Posted in Articles, Campus Life, Identity Development/Psychology, Media Archive on 2009-01-06 20:17Z by Steven

It matters how and when you ask: self-reported race/ethnicity of incoming law students

Cultural Diversity and Ethnic Minority Psychology
Volume 15, Number 1 (January 2009)
pages 51-66

A. T. Panter
Department of Psychology
University of North Carolina

Charles E. Dayle
Department of Psychology
University of North Carolina

Walter R. Allen
Department of Psychology
University of North Carolina

Linda F. Wightman
Department of Psychology
University of North Carolina

Meera E. Deo
Department of Psychology
University of North Carolina

The high-stakes nature of law school testing and admissions puts a premium on the student data presented to admissions committees, such as essays, academic and work history, and student background characteristics including race/ethnicity. 4,472 law school-bound students self-identified their race/ethnicity using (a) a mutually exclusive “choose one” format during registration for the law school admissions test, and (b) an elaborated “check-all-that-apply” format as part of a national survey administered during the first weeks at their chosen law school.
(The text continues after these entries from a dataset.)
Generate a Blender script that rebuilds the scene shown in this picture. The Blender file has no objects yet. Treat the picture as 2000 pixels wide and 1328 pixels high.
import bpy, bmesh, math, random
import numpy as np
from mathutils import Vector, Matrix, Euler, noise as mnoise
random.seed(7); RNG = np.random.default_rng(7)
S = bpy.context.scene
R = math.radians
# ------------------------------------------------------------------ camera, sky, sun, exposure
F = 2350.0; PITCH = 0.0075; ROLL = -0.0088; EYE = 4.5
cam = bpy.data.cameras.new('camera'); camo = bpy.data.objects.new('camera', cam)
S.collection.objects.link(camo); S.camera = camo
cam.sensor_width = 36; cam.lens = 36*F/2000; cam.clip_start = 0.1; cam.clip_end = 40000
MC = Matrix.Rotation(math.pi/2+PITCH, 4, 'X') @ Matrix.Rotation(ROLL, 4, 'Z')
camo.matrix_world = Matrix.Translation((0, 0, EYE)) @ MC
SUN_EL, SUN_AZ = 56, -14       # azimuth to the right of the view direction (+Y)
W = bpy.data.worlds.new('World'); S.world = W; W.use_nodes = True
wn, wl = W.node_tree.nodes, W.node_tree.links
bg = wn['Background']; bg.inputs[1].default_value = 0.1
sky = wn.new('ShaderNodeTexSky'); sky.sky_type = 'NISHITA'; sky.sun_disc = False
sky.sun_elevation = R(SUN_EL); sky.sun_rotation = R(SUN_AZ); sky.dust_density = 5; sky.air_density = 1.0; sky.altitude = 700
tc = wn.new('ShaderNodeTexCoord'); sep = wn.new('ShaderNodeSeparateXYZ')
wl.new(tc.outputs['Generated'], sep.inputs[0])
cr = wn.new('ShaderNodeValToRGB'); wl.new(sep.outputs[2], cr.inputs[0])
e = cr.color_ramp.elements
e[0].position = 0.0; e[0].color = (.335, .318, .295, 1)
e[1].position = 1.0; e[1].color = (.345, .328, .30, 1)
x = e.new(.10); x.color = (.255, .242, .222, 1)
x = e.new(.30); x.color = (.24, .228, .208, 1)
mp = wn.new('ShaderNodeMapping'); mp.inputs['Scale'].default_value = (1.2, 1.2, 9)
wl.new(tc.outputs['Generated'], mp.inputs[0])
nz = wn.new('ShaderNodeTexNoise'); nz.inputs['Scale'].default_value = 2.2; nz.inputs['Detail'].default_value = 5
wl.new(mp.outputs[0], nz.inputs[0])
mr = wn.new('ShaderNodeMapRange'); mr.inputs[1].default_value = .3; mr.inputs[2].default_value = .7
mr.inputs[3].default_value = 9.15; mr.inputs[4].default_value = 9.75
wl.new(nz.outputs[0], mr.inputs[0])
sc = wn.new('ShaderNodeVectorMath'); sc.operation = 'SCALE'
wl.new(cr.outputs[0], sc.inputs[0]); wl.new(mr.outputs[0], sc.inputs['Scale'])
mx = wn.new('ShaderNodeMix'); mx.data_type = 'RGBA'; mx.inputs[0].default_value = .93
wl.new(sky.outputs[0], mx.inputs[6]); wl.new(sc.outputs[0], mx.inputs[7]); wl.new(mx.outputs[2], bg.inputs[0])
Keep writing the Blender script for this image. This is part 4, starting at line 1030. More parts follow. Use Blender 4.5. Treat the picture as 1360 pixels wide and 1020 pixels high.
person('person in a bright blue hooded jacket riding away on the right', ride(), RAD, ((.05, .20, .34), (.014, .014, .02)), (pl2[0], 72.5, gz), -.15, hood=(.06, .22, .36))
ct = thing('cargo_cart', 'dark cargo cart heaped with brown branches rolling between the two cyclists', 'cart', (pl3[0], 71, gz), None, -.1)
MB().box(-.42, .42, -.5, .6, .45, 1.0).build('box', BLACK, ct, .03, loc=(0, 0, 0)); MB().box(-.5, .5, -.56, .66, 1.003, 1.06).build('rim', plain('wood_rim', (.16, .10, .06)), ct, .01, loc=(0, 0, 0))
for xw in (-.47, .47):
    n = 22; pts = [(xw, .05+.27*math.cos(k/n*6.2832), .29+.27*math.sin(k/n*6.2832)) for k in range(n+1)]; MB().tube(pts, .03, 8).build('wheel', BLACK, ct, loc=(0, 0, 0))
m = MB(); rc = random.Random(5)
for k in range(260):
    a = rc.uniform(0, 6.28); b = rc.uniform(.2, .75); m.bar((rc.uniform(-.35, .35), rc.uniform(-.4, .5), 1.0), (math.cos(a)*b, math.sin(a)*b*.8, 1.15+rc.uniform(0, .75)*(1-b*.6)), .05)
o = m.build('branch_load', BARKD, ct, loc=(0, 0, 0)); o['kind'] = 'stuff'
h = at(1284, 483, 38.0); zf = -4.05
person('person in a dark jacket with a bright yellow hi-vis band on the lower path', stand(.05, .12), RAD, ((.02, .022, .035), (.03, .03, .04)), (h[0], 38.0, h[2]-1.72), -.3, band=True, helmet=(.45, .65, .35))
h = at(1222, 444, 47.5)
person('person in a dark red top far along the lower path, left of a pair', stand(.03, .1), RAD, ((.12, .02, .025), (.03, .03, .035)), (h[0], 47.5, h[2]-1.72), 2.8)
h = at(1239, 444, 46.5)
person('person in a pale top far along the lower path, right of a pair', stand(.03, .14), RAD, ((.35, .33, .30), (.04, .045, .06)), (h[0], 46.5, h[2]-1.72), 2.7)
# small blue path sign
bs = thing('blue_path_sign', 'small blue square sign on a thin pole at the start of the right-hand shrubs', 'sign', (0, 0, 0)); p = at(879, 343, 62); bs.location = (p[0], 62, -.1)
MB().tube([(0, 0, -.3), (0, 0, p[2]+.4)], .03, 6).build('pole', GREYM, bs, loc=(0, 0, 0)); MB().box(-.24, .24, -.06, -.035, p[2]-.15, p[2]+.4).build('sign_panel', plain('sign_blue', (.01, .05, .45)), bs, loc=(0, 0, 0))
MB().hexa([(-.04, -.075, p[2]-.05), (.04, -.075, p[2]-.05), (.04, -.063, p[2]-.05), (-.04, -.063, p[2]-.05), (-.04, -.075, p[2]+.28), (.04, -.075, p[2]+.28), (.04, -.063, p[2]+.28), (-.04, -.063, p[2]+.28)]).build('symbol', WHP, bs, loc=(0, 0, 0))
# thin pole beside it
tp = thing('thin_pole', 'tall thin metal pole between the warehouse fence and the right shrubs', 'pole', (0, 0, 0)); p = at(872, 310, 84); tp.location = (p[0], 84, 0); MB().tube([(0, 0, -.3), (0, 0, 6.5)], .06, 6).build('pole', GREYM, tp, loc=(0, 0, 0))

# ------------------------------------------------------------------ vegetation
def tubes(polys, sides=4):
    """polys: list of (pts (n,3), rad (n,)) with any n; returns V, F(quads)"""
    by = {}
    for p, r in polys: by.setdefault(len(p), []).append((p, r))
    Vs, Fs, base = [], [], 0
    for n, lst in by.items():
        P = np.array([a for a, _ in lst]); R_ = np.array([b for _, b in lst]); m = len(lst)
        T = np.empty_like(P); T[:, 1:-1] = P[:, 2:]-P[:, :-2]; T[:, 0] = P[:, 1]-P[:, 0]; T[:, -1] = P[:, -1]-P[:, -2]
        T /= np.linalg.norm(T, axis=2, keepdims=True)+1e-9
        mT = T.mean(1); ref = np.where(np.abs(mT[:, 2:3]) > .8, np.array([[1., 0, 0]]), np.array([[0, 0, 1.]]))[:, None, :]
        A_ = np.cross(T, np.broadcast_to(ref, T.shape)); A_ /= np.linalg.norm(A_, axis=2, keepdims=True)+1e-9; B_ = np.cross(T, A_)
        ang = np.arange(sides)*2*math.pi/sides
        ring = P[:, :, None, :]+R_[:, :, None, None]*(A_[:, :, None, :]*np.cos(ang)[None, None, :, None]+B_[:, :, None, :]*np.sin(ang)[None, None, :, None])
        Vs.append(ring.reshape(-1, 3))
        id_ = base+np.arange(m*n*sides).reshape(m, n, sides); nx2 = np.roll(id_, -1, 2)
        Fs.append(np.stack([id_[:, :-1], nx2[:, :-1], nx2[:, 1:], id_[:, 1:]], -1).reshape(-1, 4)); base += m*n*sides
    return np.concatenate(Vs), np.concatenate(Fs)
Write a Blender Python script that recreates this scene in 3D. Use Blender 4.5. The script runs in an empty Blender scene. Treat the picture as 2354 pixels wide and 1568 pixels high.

Student multiraciality that was masked by the first assessment was associated with self-reported ethnic identity, discrimination experience, intergroup contact, race-related attitudes, academic performance, and trait ratings, as compared to monoracial majority students. A different profile of findings was observed across these constructs when multiracial students were compared to monoracial majority students, to monoracial minority students, and within group. These correlates also predicted the likelihood of changing identification across the two assessment contexts. These findings support the continued study of specific combinations of multiracial groups, fluidity of multiracial identities, and context effects that influence race/ethnicity self-categorizations.